• What you should do: Reproduce all of the data below without alteration; exclude every picture.

┌──

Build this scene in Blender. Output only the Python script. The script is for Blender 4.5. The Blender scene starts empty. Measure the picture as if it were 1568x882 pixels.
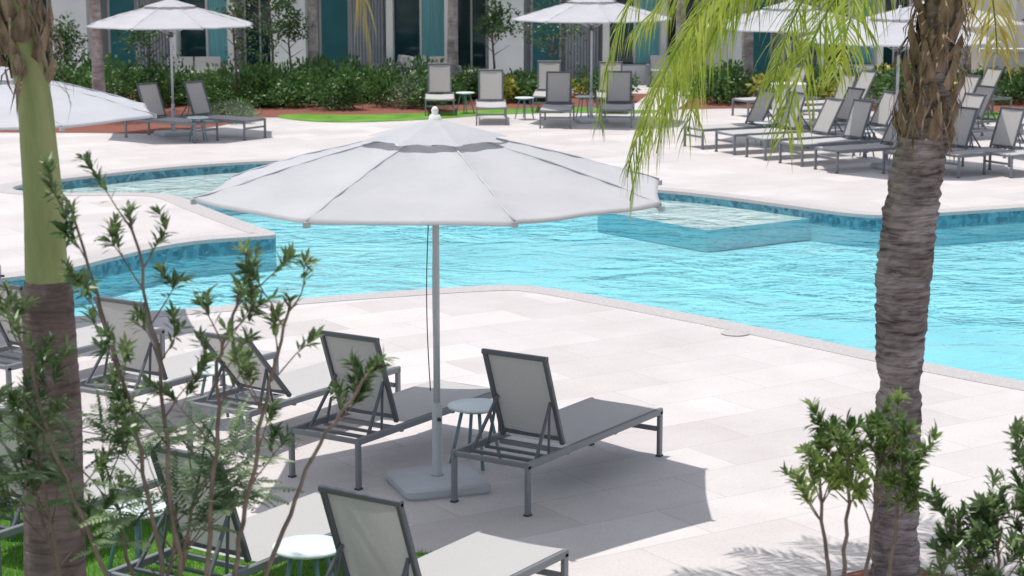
import bpy, math, random
from mathutils import Vector, Matrix, noise, geometry
R=random.Random(7)
scene=bpy.context.scene
COL=scene.collection
pi=math.pi
# ------------------------------------------------------------ materials
def nodes(name):
    m=bpy.data.materials.new(name); m.use_nodes=True
    nt=m.node_tree; b=nt.nodes['Principled BSDF']; return m,nt,b
def N(nt,t,**k):
    n=nt.nodes.new(t)
    for a,v in k.items(): setattr(n,a,v)
    return n
def mat(name,col,rough=.6,var=.12,scale=8,bump=0,bscale=60,metal=0,spec=.5,stretch=(1,1,1),col2=None,tr=0):
    m,nt,b=nodes(name); L=nt.links
    tc=N(nt,'ShaderNodeTexCoord'); mp=N(nt,'ShaderNodeMapping'); mp.inputs['Scale'].default_value=stretch
    L.new(tc.outputs['Object'],mp.inputs[0])
    nz=N(nt,'ShaderNodeTexNoise'); nz.inputs['Scale'].default_value=scale; nz.inputs['Detail'].default_value=6
    L.new(mp.outputs[0],nz.inputs['Vector'])
    cr=N(nt,'ShaderNodeValToRGB'); e=cr.color_ramp.elements
    e[0].position=.3; e[1].position=.7
    c2=col2 if col2 else tuple(min(1,c*(1+var)) for c in col)
    c1=tuple(c*(1-var) for c in col) if not col2 else col
    e[0].color=(*c1,1); e[1].color=(*c2,1)
    L.new(nz.outputs['Fac'],cr.inputs[0]); L.new(cr.outputs[0],b.inputs['Base Color'])
    b.inputs['Roughness'].default_value=rough; b.inputs['Metallic'].default_value=metal
    b.inputs['Specular IOR Level'].default_value=spec
    if bump:
        n2=N(nt,'ShaderNodeTexNoise'); n2.inputs['Scale'].default_value=bscale; n2.inputs['Detail'].default_value=4
        L.new(mp.outputs[0],n2.inputs['Vector'])
        bp=N(nt,'ShaderNodeBump'); bp.inputs['Strength'].default_value=bump; bp.inputs['Distance'].default_value=.02
        L.new(n2.outputs['Fac'],bp.inputs['Height']); L.new(bp.outputs[0],b.inputs['Normal'])
    if tr:
        t=N(nt,'ShaderNodeBsdfTranslucent'); L.new(cr.outputs[0],t.inputs['Color'])
        mx=N(nt,'ShaderNodeMixShader'); mx.inputs[0].default_value=tr
        L.new(b.outputs[0],mx.inputs[1]); L.new(t.outputs[0],mx.inputs[2]); L.new(mx.outputs[0],nt.nodes['Material Output'].inputs[0])
    return m
def leafmat(name,c1,c2,tr=.4,scale=3,rough=.4):
    m,nt,b=nodes(name); L=nt.links
    tc=N(nt,'ShaderNodeTexCoord'); nz=N(nt,'ShaderNodeTexNoise'); nz.inputs['Scale'].default_value=scale; nz.inputs['Detail'].default_value=5
    L.new(tc.outputs['Object'],nz.inputs['Vector'])
    cr=N(nt,'ShaderNodeValToRGB'); e=cr.color_ramp.elements
    e[0].position=.35;e[1].position=.65; e[0].color=(*c1,1); e[1].color=(*c2,1)
    L.new(nz.outputs['Fac'],cr.inputs[0]); L.new(cr.outputs[0],b.inputs['Base Color'])
    b.inputs['Roughness'].default_value=rough
    t=N(nt,'ShaderNodeBsdfTranslucent'); L.new(cr.outputs[0],t.inputs['Color'])
    mx=N(nt,'ShaderNodeMixShader'); mx.inputs[0].default_value=tr
    L.new(b.outputs[0],mx.inputs[1]); L.new(t.outputs[0],mx.inputs[2])
    L.new(mx.outputs[0],nt.nodes['Material Output'].inputs[0])
    return m
def deckmat():
    m,nt,b=nodes('pale_stone_pavers'); L=nt.links
    tc=N(nt,'ShaderNodeTexCoord'); mp=N(nt,'ShaderNodeMapping'); mp.inputs['Rotation'].default_value=(0,0,math.radians(-33))
    L.new(tc.outputs['Object'],mp.inputs[0])
    br=N(nt,'ShaderNodeTexBrick'); br.inputs['Scale'].default_value=1; br.inputs['Brick Width'].default_value=1.2
    br.inputs['Row Height'].default_value=.6; br.inputs['Mortar Size'].default_value=.004; br.inputs['Mortar Smooth'].default_value=.3
    br.inputs['Color1'].default_value=(.555,.52,.51,1); br.inputs['Color2'].default_value=(.655,.62,.61,1); br.inputs['Mortar'].default_value=(.43,.405,.395,1)
    L.new(mp.outputs[0],br.inputs['Vector'])
    nz=N(nt,'ShaderNodeTexNoise'); nz.inputs['Scale'].default_value=1.1; nz.inputs['Detail'].default_value=9; nz.inputs['Roughness'].default_value=.65
    L.new(mp.outputs[0],nz.inputs['Vector'])
    cr=N(nt,'ShaderNodeValToRGB'); e=cr.color_ramp.elements; e[0].position=.3; e[1].position=.7
    e[0].color=(.90,.885,.88,1); e[1].color=(1.05,1.05,1.05,1)
    L.new(nz.outputs['Fac'],cr.inputs[0])
    mx=N(nt,'ShaderNodeMixRGB',blend_type='MULTIPLY'); mx.inputs[0].default_value=1
    L.new(br.outputs['Color'],mx.inputs[1]); L.new(cr.outputs[0],mx.inputs[2])
    n3=N(nt,'ShaderNodeTexNoise'); n3.inputs['Scale'].default_value=45; n3.inputs['Detail'].default_value=5
    L.new(mp.outputs[0],n3.inputs['Vector'])
    cr3=N(nt,'ShaderNodeValToRGB'); e=cr3.color_ramp.elements; e[0].position=.28; e[1].position=.5; e[0].color=(.80,.78,.76,1); e[1].color=(1,1,1,1)
    L.new(n3.outputs['Fac'],cr3.inputs[0])
    m2=N(nt,'ShaderNodeMixRGB',blend_type='MULTIPLY'); m2.inputs[0].default_value=.6
    L.new(mx.outputs[0],m2.inputs[1]); L.new(cr3.outputs[0],m2.inputs[2])
    L.new(m2.outputs[0],b.inputs['Base Color']); b.inputs['Roughness'].default_value=.62
    bp=N(nt,'ShaderNodeBump'); bp.inputs['Strength'].default_value=.25; bp.inputs['Distance'].default_value=.01
    L.new(n3.outputs['Fac'],bp.inputs['Height']); L.new(bp.outputs[0],b.inputs['Normal'])
    return m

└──

• Solution:
Build this scene in Blender. Output only the Python script. The script is for Blender 4.5. The Blender scene starts empty. Measure the picture as if it were 1568x882 pixels.
import bpy, math, random
from mathutils import Vector, Matrix, noise, geometry
R=random.Random(7)
scene=bpy.context.scene
COL=scene.collection
pi=math.pi
# ------------------------------------------------------------ materials
def nodes(name):
    m=bpy.data.materials.new(name); m.use_nodes=True
    nt=m.node_tree; b=nt.nodes['Principled BSDF']; return m,nt,b
def N(nt,t,**k):
    n=nt.nodes.new(t)
    for a,v in k.items(): setattr(n,a,v)
    return n
def mat(name,col,rough=.6,var=.12,scale=8,bump=0,bscale=60,metal=0,spec=.5,stretch=(1,1,1),col2=None,tr=0):
    m,nt,b=nodes(name); L=nt.links
    tc=N(nt,'ShaderNodeTexCoord'); mp=N(nt,'ShaderNodeMapping'); mp.inputs['Scale'].default_value=stretch
    L.new(tc.outputs['Object'],mp.inputs[0])
    nz=N(nt,'ShaderNodeTexNoise'); nz.inputs['Scale'].default_value=scale; nz.inputs['Detail'].default_value=6
    L.new(mp.outputs[0],nz.inputs['Vector'])
    cr=N(nt,'ShaderNodeValToRGB'); e=cr.color_ramp.elements
    e[0].position=.3; e[1].position=.7
    c2=col2 if col2 else tuple(min(1,c*(1+var)) for c in col)
    c1=tuple(c*(1-var) for c in col) if not col2 else col
    e[0].color=(*c1,1); e[1].color=(*c2,1)
    L.new(nz.outputs['Fac'],cr.inputs[0]); L.new(cr.outputs[0],b.inputs['Base Color'])
    b.inputs['Roughness'].default_value=rough; b.inputs['Metallic'].default_value=metal
    b.inputs['Specular IOR Level'].default_value=spec
    if bump:
        n2=N(nt,'ShaderNodeTexNoise'); n2.inputs['Scale'].default_value=bscale; n2.inputs['Detail'].default_value=4
        L.new(mp.outputs[0],n2.inputs['Vector'])
        bp=N(nt,'ShaderNodeBump'); bp.inputs['Strength'].default_value=bump; bp.inputs['Distance'].default_value=.02
        L.new(n2.outputs['Fac'],bp.inputs['Height']); L.new(bp.outputs[0],b.inputs['Normal'])
    if tr:
        t=N(nt,'ShaderNodeBsdfTranslucent'); L.new(cr.outputs[0],t.inputs['Color'])
        mx=N(nt,'ShaderNodeMixShader'); mx.inputs[0].default_value=tr
        L.new(b.outputs[0],mx.inputs[1]); L.new(t.outputs[0],mx.inputs[2]); L.new(mx.outputs[0],nt.nodes['Material Output'].inputs[0])
    return m
def leafmat(name,c1,c2,tr=.4,scale=3,rough=.4):
    m,nt,b=nodes(name); L=nt.links
    tc=N(nt,'ShaderNodeTexCoord'); nz=N(nt,'ShaderNodeTexNoise'); nz.inputs['Scale'].default_value=scale; nz.inputs['Detail'].default_value=5
    L.new(tc.outputs['Object'],nz.inputs['Vector'])
    cr=N(nt,'ShaderNodeValToRGB'); e=cr.color_ramp.elements
    e[0].position=.35;e[1].position=.65; e[0].color=(*c1,1); e[1].color=(*c2,1)
    L.new(nz.outputs['Fac'],cr.inputs[0]); L.new(cr.outputs[0],b.inputs['Base Color'])
    b.inputs['Roughness'].default_value=rough
    t=N(nt,'ShaderNodeBsdfTranslucent'); L.new(cr.outputs[0],t.inputs['Color'])
    mx=N(nt,'ShaderNodeMixShader'); mx.inputs[0].default_value=tr
    L.new(b.outputs[0],mx.inputs[1]); L.new(t.outputs[0],mx.inputs[2])
    L.new(mx.outputs[0],nt.nodes['Material Output'].inputs[0])
    return m
def deckmat():
    m,nt,b=nodes('pale_stone_pavers'); L=nt.links
    tc=N(nt,'ShaderNodeTexCoord'); mp=N(nt,'ShaderNodeMapping'); mp.inputs['Rotation'].default_value=(0,0,math.radians(-33))
    L.new(tc.outputs['Object'],mp.inputs[0])
    br=N(nt,'ShaderNodeTexBrick'); br.inputs['Scale'].default_value=1; br.inputs['Brick Width'].default_value=1.2
    br.inputs['Row Height'].default_value=.6; br.inputs['Mortar Size'].default_value=.004; br.inputs['Mortar Smooth'].default_value=.3
    br.inputs['Color1'].default_value=(.555,.52,.51,1); br.inputs['Color2'].default_value=(.655,.62,.61,1); br.inputs['Mortar'].default_value=(.43,.405,.395,1)
    L.new(mp.outputs[0],br.inputs['Vector'])
    nz=N(nt,'ShaderNodeTexNoise'); nz.inputs['Scale'].default_value=1.1; nz.inputs['Detail'].default_value=9; nz.inputs['Roughness'].default_value=.65
    L.new(mp.outputs[0],nz.inputs['Vector'])
    cr=N(nt,'ShaderNodeValToRGB'); e=cr.color_ramp.elements; e[0].position=.3; e[1].position=.7
    e[0].color=(.90,.885,.88,1); e[1].color=(1.05,1.05,1.05,1)
    L.new(nz.outputs['Fac'],cr.inputs[0])
    mx=N(nt,'ShaderNodeMixRGB',blend_type='MULTIPLY'); mx.inputs[0].default_value=1
    L.new(br.outputs['Color'],mx.inputs[1]); L.new(cr.outputs[0],mx.inputs[2])
    n3=N(nt,'ShaderNodeTexNoise'); n3.inputs['Scale'].default_value=45; n3.inputs['Detail'].default_value=5
    L.new(mp.outputs[0],n3.inputs['Vector'])
    cr3=N(nt,'ShaderNodeValToRGB'); e=cr3.color_ramp.elements; e[0].position=.28; e[1].position=.5; e[0].color=(.80,.78,.76,1); e[1].color=(1,1,1,1)
    L.new(n3.outputs['Fac'],cr3.inputs[0])
    m2=N(nt,'ShaderNodeMixRGB',blend_type='MULTIPLY'); m2.inputs[0].default_value=.6
    L.new(mx.outputs[0],m2.inputs[1]); L.new(cr3.outputs[0],m2.inputs[2])
    L.new(m2.outputs[0],b.inputs['Base Color']); b.inputs['Roughness'].default_value=.62
    bp=N(nt,'ShaderNodeBump'); bp.inputs['Strength'].default_value=.25; bp.inputs['Distance'].default_value=.01
    L.new(n3.outputs['Fac'],bp.inputs['Height']); L.new(bp.outputs[0],b.inputs['Normal'])
    return m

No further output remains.